Aux États-Unis: Sherwood Neiss
Depuis janvier 2010, Sherwood Neiss a témoigné cinq fois devant le gouvernement des États-Unis. Monsieur «financement participatif», c'est lui. «Nous avons abordé le dossier par l'angle de la création d'emplois. À Washington, chaque fois que l'on frappait à une porte, c'était pour demander : "qui est responsable de la création d'emplois" ? Nous avons une solution pour lui.» Le message passe, 96 % des représentants du gouvernement, tant démocrates que républicains, ont voté en faveur de la légalisation du financement participatif. Sa prévision : «Les banques sont futées. Elles attendent que le financement participatif soit établi pour les acteurs les plus performants. Ainsi, elles couvriront tout le cycle de financement des entreprises sans augmenter leur niveau de risque.»
Quand les foules contribuent à l'économie
Le financement participatif par actions s'inscrit dans le vaste mouvement de la participation des foules. Une participation rendue possible par la pénétration généralisée d'Internet. Les foules ont commencé par échanger de l'information et des opinions, puis des biens. Aujourd'hui, elles veulent faire circuler l'argent. Internet devient un outil de création et de multiplication du capital.
Un marché secondaire limité
De toutes les entreprises qui sollicitent du financement participatif par achat d'actions, à peine la moitié procéderont à un appel public à l'épargne. Le marché secondaire de ces actions est quasi inexistant, souligne Shane Worner, économiste sénior à l'International Organisation of Securities Commissions (IOSCO). «C'est un dossier négligé, déplore Mike Volker, un investisseur providentiel et un leader de la communauté canadienne du financement participatif. Tôt ou tard, il faudra créer une Bourse secondaire où les investisseurs pourront revendre leurs actions.»

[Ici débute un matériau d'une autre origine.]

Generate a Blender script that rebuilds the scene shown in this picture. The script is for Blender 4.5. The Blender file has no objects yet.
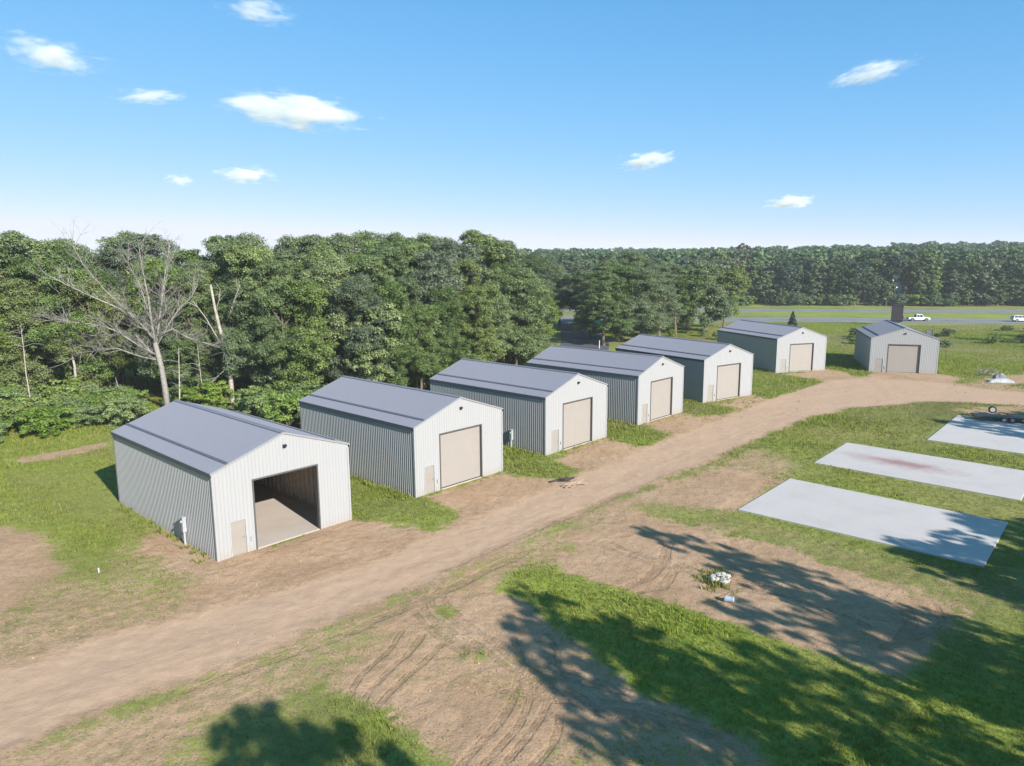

Six risques du financement participatif et leurs solutions
1. Risque financier : le taux de non-remboursement atteint 50 % pour le financement participatif par achat d'actions. Il est plus faible pour le financement participatif par prêt, où moins de 10 % des prêts ne sont pas remboursés. Solution : resserrer les critères de choix des projets, diversifier les placements, créer un fonds de réserve (financé par les emprunteurs en proportion de leur financement) en cas de défaut de paiement ;
2. Risque informatique : que la plateforme connaisse des problèmes techniques et perde toutes les données. Solution : héberger le prêt et l'information dans une autre organisation qui peut prendre le relais ;
3. Information insuffisante à propos des projets et des entrepreneurs. Solution : recours à des formulaires de divulgation normalisés ;
4. Risque de fraude : plus élevé dans certains pays que dans d'autres ;
5. Faible potentiel de revente des actions. Solution : créer un marché secondaire ;
6. Risque de cyberattaque. Solution : renforcement de la cybersécurité des portails.